Royal Crown Bottling Co. v. Morgan

CULLEN, Commissioner.

In a trial before the court without a jury, Mrs. Ethel Morgan recovered judgment against the Royal Crown. Bottling Company in the amount of $300, as damages for illness suffered as a result of drinking part of a bottle of R. C. Cola which contained a dead spider. The company has moved for an appeal on the ground that judgment should have gone for the defendant because of failure to prove the integrity of the bottle.

Mrs. Morgan and her husband operated a small, one-room country store, with gasoline pumps out in front. Frequently Mrs. Morgan tended the store alone, while her husband worked in the mines. When she waited on motorists desiring gasoline, there would be no one watching the inside of the store, and on a few occasions customers had entered the store when she was operating the gasoline pumps. At times during the day there would be as many as five or six customers in the store.

The soft drink cases were stacked in the main store room, against a counter. As the demand required, bottles were placed for cooling in a flat-top freezer, from which they were removed for sale to customers. A customer desiring a soft drink could wait on himself. The bottle from which Mrs. Morgan drank was delivered to the store either one week or two weeks previous to the day on which she drank from it.

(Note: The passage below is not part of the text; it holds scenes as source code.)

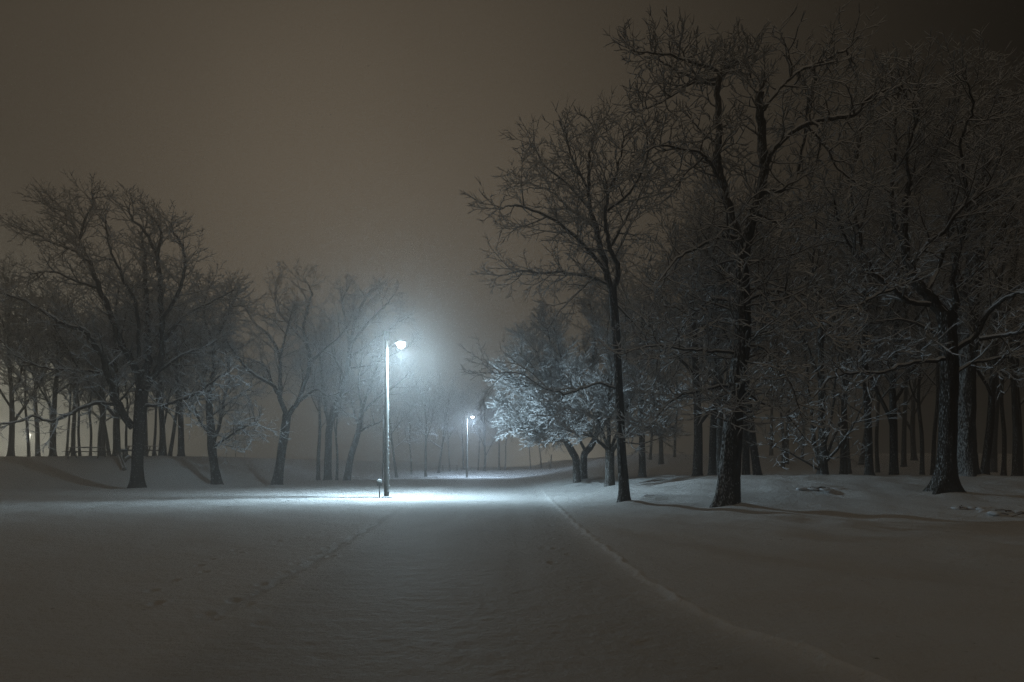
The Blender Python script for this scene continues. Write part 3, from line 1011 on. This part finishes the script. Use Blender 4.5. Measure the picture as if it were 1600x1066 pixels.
hero_tree('low_tree', 'snow laden low tree with straight short trunk just right of the bent tree', 'tree',
          [(912, 756, 11.5), (912, 730, 10.5), (913, 710, 10.5), (922, 699, 10), (931, 684, 9)], 43,
          [([(930, 687), (935, 640), (925, 580), (930, 520), (922, 478)], 6, 1.5, 1.0),
           ([(932, 682), (960, 640), (985, 590), (1002, 550)], 5, 1.5, 2.0),
           ([(930, 687), (905, 640), (880, 590), (862, 540), (850, 505)], 6, 1.5, -1.5),
           ([(932, 684), (945, 620), (965, 560), (970, 505)], 5, 1.5, -1.5),
           ([(915, 706), (896, 670), (868, 640), (846, 625)], 5, 1.5, -2.5),
           ([(905, 640), (880, 620), (850, 585)], 4, 1.4, 1.8, 1.0, -.6)],
          Style(**st_low), seed=82, flare=.35, flare_h=.3, wander=.8)
hero_tree('low_tree', 'snow laden low tree with forked stout trunk, just left of the tall slim tree', 'tree',
          [(953, 768, 15), (953, 740, 13.5), (953, 720, 13.5), (953, 703, 14)], 36.5,
          [([(952, 706), (943, 696), (929, 684), (905, 660), (880, 645), (857, 640)], 7, 1.5, -1.2),
           ([(954, 708), (968, 690), (990, 662), (1020, 640), (1045, 625)], 7, 1.5, -1.0),
           ([(953, 704), (950, 640), (955, 580), (948, 530), (952, 490)], 7, 1.5, 1.4),
           ([(953, 706), (935, 660), (915, 615), (900, 575)], 5, 1.5, 2.0),
           ([(955, 700), (980, 640), (1000, 590), (1030, 550)], 5.5, 1.5, 1.5),
           ([(929, 684), (905, 676), (884, 672)], 4, 1.4, -2.2, .9, -.4),
           ([(990, 662), (1015, 668), (1045, 665)], 4, 1.4, .8, .9, -.6)],
          Style(**st_low), seed=83, flare=.35, flare_h=.3, wander=.8)

# the clump of trunks left of the lamp
st_mid = dict(trop={1: .06, 2: .05, 3: .05, 4: .05}, space={2: .62, 3: .36, 4: .23}, len={2: 2.8, 3: 1.3, 4: .58}, rad={2: .05, 3: .024, 4: .013}, rmin=.010, snow=(.026, .4, .08))
hero_tree('clump_tree', 'straight dark tree left of the near lamp, tallest of its clump, fan shaped top', 'tree',
          [(512, 749, 12), (513, 700, 10.5), (516, 660, 10), (530, 620, 9), (543, 575, 8), (548, 530, 7)], 66,
          [([(513, 665), (505, 610), (500, 560), (490, 510)], 6, 1.8, 1.5),
           ([(548, 532), (556, 495), (572, 465), (580, 452)], 5, 1.8, 1.0),
           ([(547, 540), (575, 505), (600, 480), (612, 466)], 5, 1.8, -1.5),
           ([(545, 560), (580, 535), (612, 512), (634, 495)], 5, 1.8, 2.0),
           ([(543, 575), (580, 570), (610, 555), (640, 540)], 4, 1.6, -2.0),
           ([(547, 545), (540, 505), (535, 470), (542, 455)], 4.5, 1.8, -2.0),
           ([(530, 620), (565, 600), (590, 585)], 4, 1.6, 2.0),
           ([(538, 590), (520, 550), (515, 510)], 4, 1.6, 2.0)],
          Style(**st_mid), seed=91, flare=.4)
hero_tree('clump_tree', 'tree leaning right with one low side bough, just left of the near lamp pole', 'tree',
          [(541, 746, 11), (548, 715, 9.5), (556, 688, 9), (561, 670, 8), (566, 640, 7)], 66,
          [([(559, 676), (575, 667), (592, 660), (604, 655)], 4, 1.4, -1.0),
           ([(561, 668), (552, 640), (548, 610)], 4, 1.5, 1.5),
           ([(566, 640), (578, 605), (590, 570), (600, 545)], 5, 1.5, 1.5),
           ([(565, 645), (590, 622), (615, 605), (632, 590)], 4.5, 1.5, -1.0),
           ([(566, 642), (560, 600), (565, 560)], 4, 1.5, -2.0)],
          Style(**st_mid), seed=92, flare=.4)

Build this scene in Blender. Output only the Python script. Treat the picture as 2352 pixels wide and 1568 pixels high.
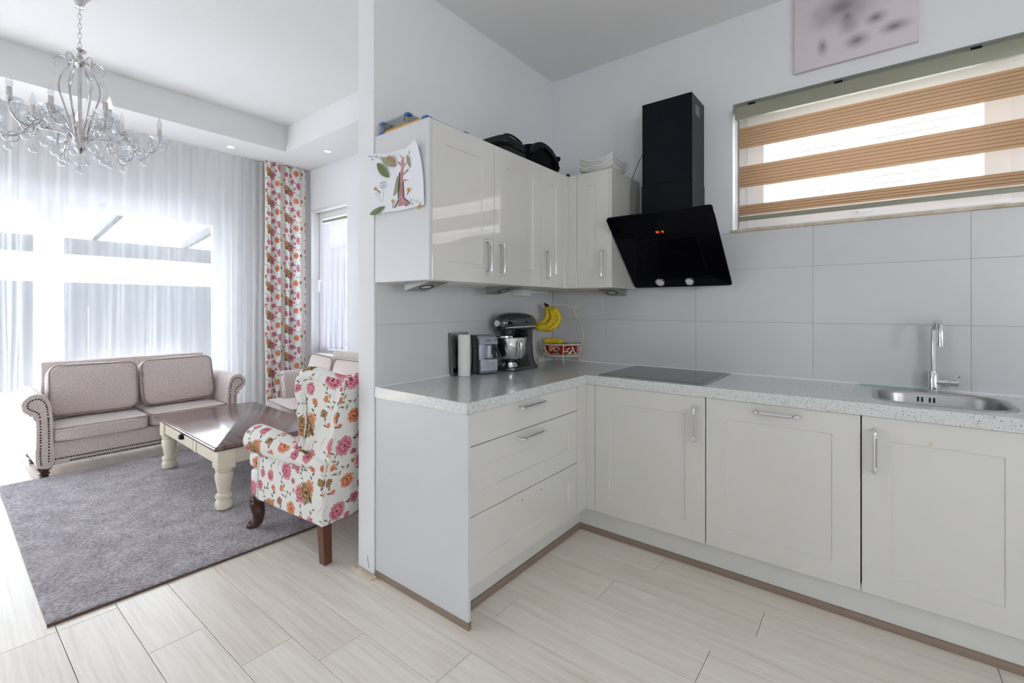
import bpy, bmesh, math, random
from mathutils import Vector, Matrix
from mathutils.geometry import tessellate_polygon
random.seed(7)
S = bpy.context.scene
COL = S.collection
PI = math.pi
for o in list(bpy.data.objects): bpy.data.objects.remove(o)

# ---------------------------------------------------------------- camera, world, lights, exposure
cd = bpy.data.cameras.new('camera'); cam = bpy.data.objects.new('camera', cd); COL.objects.link(cam)
cam.location = (0, 0, 1.29); cam.rotation_euler = (PI/2, 0, math.radians(37.965))
cd.sensor_width = 36; cd.lens = 1060/2352*36; cd.shift_x = -4/2352; cd.shift_y = -76.5/2352
cd.clip_start = .05; cd.clip_end = 200
S.camera = cam
S.view_settings.view_transform = 'Standard'; S.view_settings.look = 'None'
S.view_settings.gamma = 1; S.view_settings.use_curve_mapping = False
S.view_settings.exposure = 1.78
cy = S.cycles
cy.use_denoising = True; cy.max_bounces = 12; cy.diffuse_bounces = 6; cy.glossy_bounces = 5
cy.transmission_bounces = 8; cy.transparent_max_bounces = 24
cy.caustics_reflective = False; cy.caustics_refractive = False; cy.sample_clamp_indirect = 15
W = bpy.data.worlds.new('overcast_sky'); S.world = W; W.use_nodes = True
nt = W.node_tree; bg = nt.nodes['Background']
tc = nt.nodes.new('ShaderNodeTexCoord'); sx = nt.nodes.new('ShaderNodeSeparateXYZ'); rp = nt.nodes.new('ShaderNodeValToRGB')
nt.links.new(tc.outputs['Generated'], sx.inputs[0]); nt.links.new(sx.outputs[2], rp.inputs[0]); nt.links.new(rp.outputs[0], bg.inputs[0])
rp.color_ramp.elements[0].color = (.90, .95, 1, 1); rp.color_ramp.elements[1].color = (.74, .86, 1, 1)
bg.inputs[1].default_value = 4.2
def light(name, kind, loc, rot=(0, 0, 0), **k):
    d = bpy.data.lights.new(name, kind); o = bpy.data.objects.new(name, d); COL.objects.link(o)
    o.location = loc; o.rotation_euler = rot
    for a, v in k.items(): setattr(d, a, v)
    return o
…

It is our opinion that the facts in this case, as concern integrity of the bottle, cannot be distinguished from those in Ashland Coca-Cola Bottling Co. v. Byrne, Ky., 258 S.W.2d 475, Glasgow Coca-Cola Bottling Works v. Wilson, Ky., 264 S.W.2d 872, and Davis Red Rock Bottling Co. v. Alsip, Ky., 287 S.W.2d 594, in each of which cases it was held that the plaintiff had failed to sustain the burden of showing no opportunity for tampering.

The motion for an appeal is sustained and the judgment is reversed, with directions to enter judgment for the defendant.